Thursday, September 28, 2006

Not just for foreigners anymore!

I know some thangs:

-When I was in the shower, I received a transmission from the future incarnation of planet Zzyzx13 (I've actually been to a real place called Zzyzx, which is where some of Kool Keith's personas claim to be from. It's on I-15 between Vegas and LA.). Buckwild alien heads are real high on this blog Gerard vs. Bear, which basically reads like a music blog written by a proto-hominid or maybe a viciously cynical, high functioning autistic wolverine.

-Yesterday, in a rare event, the sun and moon of JustSayin2000 aligned perfectly and we didn't even think to tell you about it. That's right, pro football player Terrence Kiel of the San Diego Chargers is in big trouble for sending a big batch of ingredients for drank across state lines. Yup, the fourth year DB was fetching lean supplies for his boys in Texas (pronounced "Tixis") and had a not-so-mouth-like-a-disco-ball ending. Here is the story according to an AP sportswriter who you can just picture trying to explain this, given that the word "lean" appears in "quotes" the "whole article." Not icy. You know how we feel about loafers-with-tassels-assed-lemming sportswriters around here. Here is the story according to MJD, who, unlike a sportswriter, knows who Frayser Boy is.
P.S. You might want to drop him from your fantasy team. Wait, fuck that, pick him up.

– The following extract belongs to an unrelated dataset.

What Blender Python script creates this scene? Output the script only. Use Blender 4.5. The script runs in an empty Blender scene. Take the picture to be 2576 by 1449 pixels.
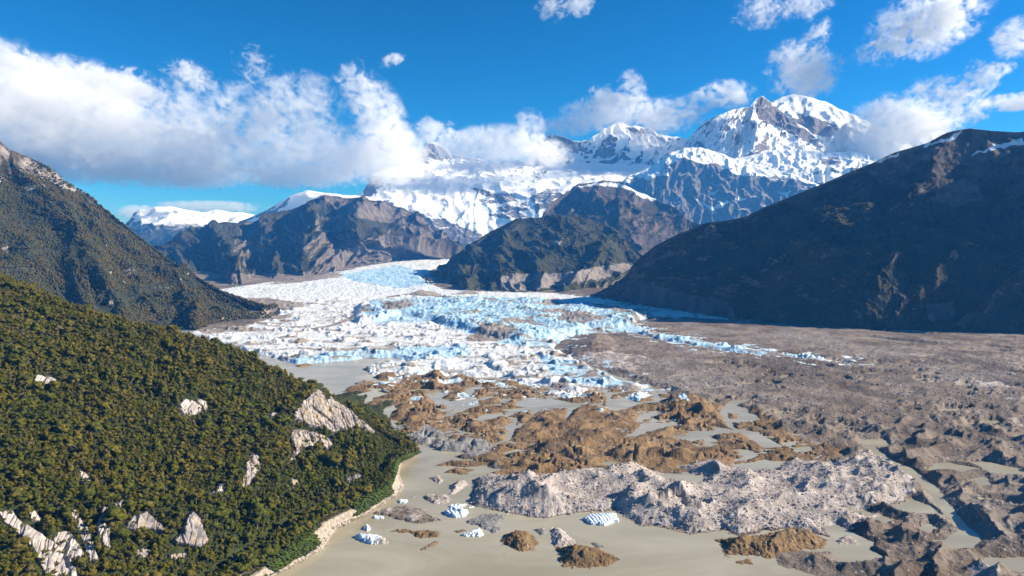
import bpy, math, random
import numpy as np
rng = np.random.default_rng(7)
C = bpy.context.scene.collection
SC = bpy.context.scene
# ------------------------------------------------------------------ camera
W, HT, F = 2576.0, 1449.0, 1718.0          # picture units used for tracing
CAM_H = 260.0
PITCH = math.atan((724.5 - 600.0) / F)
CP, SP = math.cos(PITCH), math.sin(PITCH)
cam_d = bpy.data.cameras.new("camera"); cam = bpy.data.objects.new("camera", cam_d); C.objects.link(cam)
cam.location = (0, 0, CAM_H); cam.rotation_euler = (math.pi / 2 - PITCH, 0, 0)
cam_d.sensor_width = 36.0; cam_d.lens = 36.0 * F / W; cam_d.clip_start = 1.0; cam_d.clip_end = 80000.0
SC.camera = cam

def floor_z(d):
    return np.interp(d, [0, 1900, 2600, 3500, 4500, 5500, 7000], [0, 0, 12, 30, 60, 110, 150])
def ray(px, py):
    px = np.asarray(px, float); py = np.asarray(py, float)
    x = (px - W / 2) / F; v = (HT / 2 - py) / F
    return x, CP + v * SP, -SP + v * CP
def at(px, py, Y):
    dx, dy, dz = ray(px, py); t = np.asarray(Y, float) / dy
    return np.stack([dx * t, np.broadcast_to(np.asarray(Y, float), np.shape(t)), CAM_H + dz * t], -1)
_D = np.concatenate([np.linspace(230, 1600, 600), np.linspace(1605, 7500, 1200)])
_v = (floor_z(_D) - CAM_H) / _D                     # dz/dy on the floor
_pyD = HT / 2 - F * (SP + _v * CP) / (CP - _v * SP)   # picture row of the floor at depth D
def row_depth(py):
    return np.interp(-np.asarray(py, float), -_pyD, _D)
def depth_row(Y):
    return np.interp(Y, _D, _pyD)
def ground(px, py, z=None):
    """the floor point seen at a picture point (or the point at height z)"""
    dx, dy, dz = ray(px, py)
    if z is None:
        Y = row_depth(py); t = Y / dy
        return np.stack([dx * t, Y + 0 * t, floor_z(Y) + 0 * t], -1)
    t = (z - CAM_H) / dz
    return np.stack([dx * t, dy * t, z + 0 * t], -1)
def project(P):
    P = np.asarray(P, float); x, y, z = P[..., 0], P[..., 1], P[..., 2] - CAM_H
    f = y * CP - z * SP; u = y * SP + z * CP
    return W / 2 + F * x / f, HT / 2 - F * u / f
def pt(p):
    if len(p) == 4: return ground(p[0], p[1], p[3])
    if p[2] is None: return ground(p[0], p[1])
    return at(p[0], p[1], p[2])

# ------------------------------------------------------------------ noise
def _h(ix, iy, s):
    h = (ix.astype(np.int64) * 374761393 + iy.astype(np.int64) * 668265263 + s * 974634777) & 0xFFFFFFFF
    h = ((h ^ (h >> 13)) * 1274126177) & 0xFFFFFFFF
    h = ((h ^ (h >> 16)) * 2246822519) & 0xFFFFFFFF
    return (h ^ (h >> 15)) & 0xFFFF
_ang = np.arange(65536) * (2 * np.pi / 65536); _CA, _SA = np.cos(_ang), np.sin(_ang)
def perlin(x, y, s=0):
    xi = np.floor(x); yi = np.floor(y); fx = x - xi; fy = y - yi
    ux = fx * fx * fx * (fx * (fx * 6 - 15) + 10); uy = fy * fy * fy * (fy * (fy * 6 - 15) + 10)
    def g(a, b):
        h = _h(xi + a, yi + b, s); return _CA[h] * (fx - a) + _SA[h] * (fy - b)
    a = g(0, 0) * (1 - ux) + g(1, 0) * ux; b = g(0, 1) * (1 - ux) + g(1, 1) * ux
    return (a * (1 - uy) + b * uy) * 1.5
def fbm(x, y, s=0, o=5, gain=.5, lac=2.03):
    r = 0; a = 1.; n = 0
    for i in range(o):
        r = r + a * perlin(x, y, s + i); n += a; a *= gain; x, y = x * lac + 13.7, y * lac - 7.1
    return r / n
def ridged(x, y, s=0, o=5, gain=.5, lac=2.07):
    r = 0; a = 1.; n = 0; w = 1.
    for i in range(o):
        v = 1 - np.abs(perlin(x, y, s + i)) * 1.6; v = np.clip(v, 0, 1) ** 2 * w
        r = r + a * v; n += a; w = np.clip(v * 1.6, 0, 1); a *= gain; x, y = x * lac + 5.3, y * lac + 9.2
    return r / n
def billow(x, y, s=0, o=4, gain=.5):
    r = 0; a = 1.; n = 0
    for i in range(o):
        r = r + a * np.abs(perlin(x, y, s + i)) * 1.6; n += a; a *= gain; x, y = x * 2.03 + 3.1, y * 2.03 - 4.7
    return r / n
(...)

-I'm saving the best for last. I really don't know how to say this so I'll just say it. Joe Mathlete Explains Today's Marmaduke (In 500 Words or Less).
[Sound of hundreds of bodies falling in faint as their brains exceed the speed of light]
I was trying to tell this Moroccan guy how American people don't understand Marmaduke or Family Circus either and how we're not crazy. But wait, we totally are. Can't you picture the old ladies from the robot insurance commercial chuckling at Marmaduke?

Late addition:
Thanks to mondesishouse I have been alerted to another "whoa fuck" instance of real life having fiction in a sleeper hold. Ladies and gents, your newest CBA franchise (aside from the one in Pittsburgh which apparently employs Kevin "Appalachian Rude Boy" Pittsnogle and Carl "Bronxxx" Krauser)....

The Atlanta Krunk Wolverines.

Give me a beer and I will unequivocally tell you it doesn't get much better than this.